En rien. Ou plutôt, il serait différent en surface. Et j'en ai plus qu'assez de la politique de surface.

Non, je ne me sens pas Canadien pour deux cennes. Non, je ne me trouve pas plus d'affinités avec un type de Toronto qu'avec un autre de Boston, Chicago ou Denver. Non, je n'ai pas peur de l'effondrement de l'économie, de l'instabilité politique, de changer de passeport ou de perdre les Rocheuses. Oui, je me sens Québécois, totalement. Le tissu qui compose ma culture n'est pas imbibé du pittoresque dans lequel trempe la ceinture fléchée que portent encore certains de mes compatriotes; il n'en est pas moins authentique.

Mais un pays ne me suffit pas. Parce qu'avant de décider de son destin, il faudrait savoir de quoi il sera fait. Et pour l'instant, j'ai le sentiment que ce qu'on lui réserve, c'est la même torpeur qu'aujourd'hui.

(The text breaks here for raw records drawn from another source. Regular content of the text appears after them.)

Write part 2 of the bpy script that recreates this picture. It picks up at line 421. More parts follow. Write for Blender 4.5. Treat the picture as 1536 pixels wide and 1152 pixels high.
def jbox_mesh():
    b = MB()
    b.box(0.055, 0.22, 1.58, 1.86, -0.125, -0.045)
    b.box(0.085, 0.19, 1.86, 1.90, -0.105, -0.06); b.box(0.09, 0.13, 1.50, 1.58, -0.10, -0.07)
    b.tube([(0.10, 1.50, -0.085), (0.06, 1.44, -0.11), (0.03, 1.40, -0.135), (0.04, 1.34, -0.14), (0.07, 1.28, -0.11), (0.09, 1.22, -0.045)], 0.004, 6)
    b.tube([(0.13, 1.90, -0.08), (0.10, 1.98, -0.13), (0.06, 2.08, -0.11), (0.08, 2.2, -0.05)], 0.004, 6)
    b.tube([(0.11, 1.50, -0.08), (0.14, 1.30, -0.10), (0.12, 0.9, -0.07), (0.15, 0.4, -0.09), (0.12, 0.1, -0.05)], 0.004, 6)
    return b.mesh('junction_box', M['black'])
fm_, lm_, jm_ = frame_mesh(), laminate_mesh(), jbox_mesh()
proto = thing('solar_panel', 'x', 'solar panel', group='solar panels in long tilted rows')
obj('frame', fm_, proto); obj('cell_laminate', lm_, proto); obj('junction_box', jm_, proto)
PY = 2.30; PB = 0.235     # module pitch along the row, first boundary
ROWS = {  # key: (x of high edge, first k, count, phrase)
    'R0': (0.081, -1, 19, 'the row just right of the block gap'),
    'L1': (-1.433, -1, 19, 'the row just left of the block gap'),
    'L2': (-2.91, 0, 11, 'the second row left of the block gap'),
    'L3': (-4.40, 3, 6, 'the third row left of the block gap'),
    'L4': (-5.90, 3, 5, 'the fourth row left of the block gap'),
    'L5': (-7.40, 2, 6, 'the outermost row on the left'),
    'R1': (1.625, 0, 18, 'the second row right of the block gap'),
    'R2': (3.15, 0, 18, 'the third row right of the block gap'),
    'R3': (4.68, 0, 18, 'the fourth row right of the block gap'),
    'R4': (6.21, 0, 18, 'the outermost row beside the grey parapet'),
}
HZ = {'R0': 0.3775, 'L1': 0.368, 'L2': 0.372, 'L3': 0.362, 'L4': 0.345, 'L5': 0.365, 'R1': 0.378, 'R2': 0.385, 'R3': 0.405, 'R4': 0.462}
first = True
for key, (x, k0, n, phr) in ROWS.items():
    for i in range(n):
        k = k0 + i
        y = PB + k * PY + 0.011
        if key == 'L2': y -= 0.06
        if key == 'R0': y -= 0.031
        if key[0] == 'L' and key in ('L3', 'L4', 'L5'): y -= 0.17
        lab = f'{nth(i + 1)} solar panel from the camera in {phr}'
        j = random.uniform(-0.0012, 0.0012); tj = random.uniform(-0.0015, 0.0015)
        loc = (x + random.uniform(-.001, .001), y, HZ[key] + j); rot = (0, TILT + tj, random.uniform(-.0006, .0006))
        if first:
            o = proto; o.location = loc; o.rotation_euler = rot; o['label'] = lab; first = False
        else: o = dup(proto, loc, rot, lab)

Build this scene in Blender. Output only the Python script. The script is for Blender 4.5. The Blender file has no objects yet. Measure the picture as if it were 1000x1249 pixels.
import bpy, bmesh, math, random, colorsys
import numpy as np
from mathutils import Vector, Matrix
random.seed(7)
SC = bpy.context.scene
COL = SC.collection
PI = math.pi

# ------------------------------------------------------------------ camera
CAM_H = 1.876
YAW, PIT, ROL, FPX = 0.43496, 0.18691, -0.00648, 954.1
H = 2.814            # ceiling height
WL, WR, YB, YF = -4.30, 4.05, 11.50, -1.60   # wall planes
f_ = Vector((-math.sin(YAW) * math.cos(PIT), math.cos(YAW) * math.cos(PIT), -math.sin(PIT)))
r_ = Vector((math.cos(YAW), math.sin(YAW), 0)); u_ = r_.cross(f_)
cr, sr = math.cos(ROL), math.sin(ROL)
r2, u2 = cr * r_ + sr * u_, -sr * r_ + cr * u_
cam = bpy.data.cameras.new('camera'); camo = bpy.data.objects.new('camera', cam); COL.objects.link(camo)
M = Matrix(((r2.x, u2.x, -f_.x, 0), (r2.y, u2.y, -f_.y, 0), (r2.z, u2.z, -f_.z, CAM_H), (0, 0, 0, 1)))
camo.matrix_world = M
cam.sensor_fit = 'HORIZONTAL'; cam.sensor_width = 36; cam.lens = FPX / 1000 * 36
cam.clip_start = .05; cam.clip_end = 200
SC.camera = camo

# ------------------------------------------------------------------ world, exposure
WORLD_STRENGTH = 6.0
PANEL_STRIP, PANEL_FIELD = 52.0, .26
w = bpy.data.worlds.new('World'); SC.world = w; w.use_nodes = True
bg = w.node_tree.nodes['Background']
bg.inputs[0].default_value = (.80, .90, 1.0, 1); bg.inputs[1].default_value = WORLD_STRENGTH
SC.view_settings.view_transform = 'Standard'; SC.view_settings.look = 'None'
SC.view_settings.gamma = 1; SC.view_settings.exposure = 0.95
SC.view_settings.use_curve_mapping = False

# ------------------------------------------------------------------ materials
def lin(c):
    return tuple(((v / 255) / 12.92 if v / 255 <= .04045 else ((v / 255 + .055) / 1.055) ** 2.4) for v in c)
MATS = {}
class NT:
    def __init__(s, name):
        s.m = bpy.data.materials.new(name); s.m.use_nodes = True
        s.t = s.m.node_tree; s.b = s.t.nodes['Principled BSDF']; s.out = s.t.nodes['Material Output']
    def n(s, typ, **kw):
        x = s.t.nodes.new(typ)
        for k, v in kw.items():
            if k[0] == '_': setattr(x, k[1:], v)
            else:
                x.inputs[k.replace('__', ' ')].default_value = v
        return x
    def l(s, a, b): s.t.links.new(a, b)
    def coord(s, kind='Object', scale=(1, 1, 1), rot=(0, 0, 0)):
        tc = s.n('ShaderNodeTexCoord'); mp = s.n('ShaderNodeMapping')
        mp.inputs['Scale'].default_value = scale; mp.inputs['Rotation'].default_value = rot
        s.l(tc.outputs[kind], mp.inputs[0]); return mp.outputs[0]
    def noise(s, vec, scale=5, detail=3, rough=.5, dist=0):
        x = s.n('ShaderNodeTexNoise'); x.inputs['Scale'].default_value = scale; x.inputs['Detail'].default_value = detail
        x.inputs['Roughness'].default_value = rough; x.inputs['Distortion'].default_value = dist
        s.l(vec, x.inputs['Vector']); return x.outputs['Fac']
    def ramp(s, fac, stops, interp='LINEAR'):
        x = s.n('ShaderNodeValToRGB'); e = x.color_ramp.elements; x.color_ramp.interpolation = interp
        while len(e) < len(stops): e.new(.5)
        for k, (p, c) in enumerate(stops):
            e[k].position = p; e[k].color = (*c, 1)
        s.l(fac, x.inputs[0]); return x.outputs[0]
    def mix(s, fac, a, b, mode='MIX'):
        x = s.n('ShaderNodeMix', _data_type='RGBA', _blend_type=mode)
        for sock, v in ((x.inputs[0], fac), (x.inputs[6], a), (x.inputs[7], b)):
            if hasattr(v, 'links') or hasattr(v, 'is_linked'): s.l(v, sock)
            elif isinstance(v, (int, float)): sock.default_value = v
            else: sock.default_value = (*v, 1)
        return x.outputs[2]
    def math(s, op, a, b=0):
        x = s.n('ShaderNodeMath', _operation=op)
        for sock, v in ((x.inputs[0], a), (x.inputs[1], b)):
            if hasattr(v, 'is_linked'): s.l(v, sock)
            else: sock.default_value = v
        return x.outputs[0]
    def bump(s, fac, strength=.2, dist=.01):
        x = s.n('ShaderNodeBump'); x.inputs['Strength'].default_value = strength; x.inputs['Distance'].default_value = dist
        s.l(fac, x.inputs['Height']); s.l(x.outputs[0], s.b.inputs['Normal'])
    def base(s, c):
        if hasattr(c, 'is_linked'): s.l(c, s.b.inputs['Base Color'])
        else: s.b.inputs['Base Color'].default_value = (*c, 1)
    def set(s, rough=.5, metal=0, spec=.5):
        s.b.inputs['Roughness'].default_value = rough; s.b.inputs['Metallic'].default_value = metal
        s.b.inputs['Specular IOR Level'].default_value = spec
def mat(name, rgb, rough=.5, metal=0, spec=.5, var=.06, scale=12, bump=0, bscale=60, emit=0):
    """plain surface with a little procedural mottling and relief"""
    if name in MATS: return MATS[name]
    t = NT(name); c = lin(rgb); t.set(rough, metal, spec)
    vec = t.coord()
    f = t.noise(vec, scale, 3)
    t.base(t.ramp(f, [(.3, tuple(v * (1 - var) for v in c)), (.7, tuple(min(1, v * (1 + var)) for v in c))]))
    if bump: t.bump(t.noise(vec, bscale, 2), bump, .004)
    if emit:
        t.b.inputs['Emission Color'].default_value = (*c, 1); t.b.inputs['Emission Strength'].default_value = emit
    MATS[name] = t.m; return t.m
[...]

La même improvisation, en attendant de voir ce que nous dictera le prochain sondage.

Je ne veux pas casser votre party, je sais que c'est la Saint-Jean, que vous courez dans les rues avec des hauts-de-forme fleurdelisés, que vous vous faites des capes avec le drapeau, mais en dégrisant vendredi matin, pensez-y deux secondes. Regardez-vous. Voyez comme nous semblons satisfaits, Québécois moyens de classe moyenne, avec nos revenus moyens, nos aspirations moyennes. Puis grattez la surface, allez jeter un oil dessous.

Vous trouverez un peuple comme les autres. Un peuple de gens qui se cherchent, d'individus désorientés. Des humains qui ont envie de croire en quelque chose, et qui magasinent faute de savoir en quoi.

Je n'espère pas le messie, mais je m'attends à mieux que ce qu'on me propose pour l'instant. Mieux que la politique partisane, mieux que les spins de 15 secondes pour la télé, mieux que la quête du pouvoir, mieux que cet art qu'ont développé les gouvernements de ménager la chèvre et le chou.

Je veux de la substance. Je veux plus qu'un symbole, je veux de la chair, des projets, je veux le courage et la folie de la politique faite autrement. Je veux des gens prêts à se casser la gueule, mais qui ne renonceront pas. Je veux de l'intégrité, je veux avoir confiance. Je veux de l'audace, je veux des chefs qui n'ont pas peur de leur ombre et du taux d'insatisfaction.

Un pays? On verra. Pour commencer, je veux des idées. Je veux une autre manière de voir le monde que celle qu'on me propose déjà partout ailleurs.

Un pays? Peut-être. À condition qu'il soit différent de la province dans laquelle je vis, et qui ne cesse de me décevoir.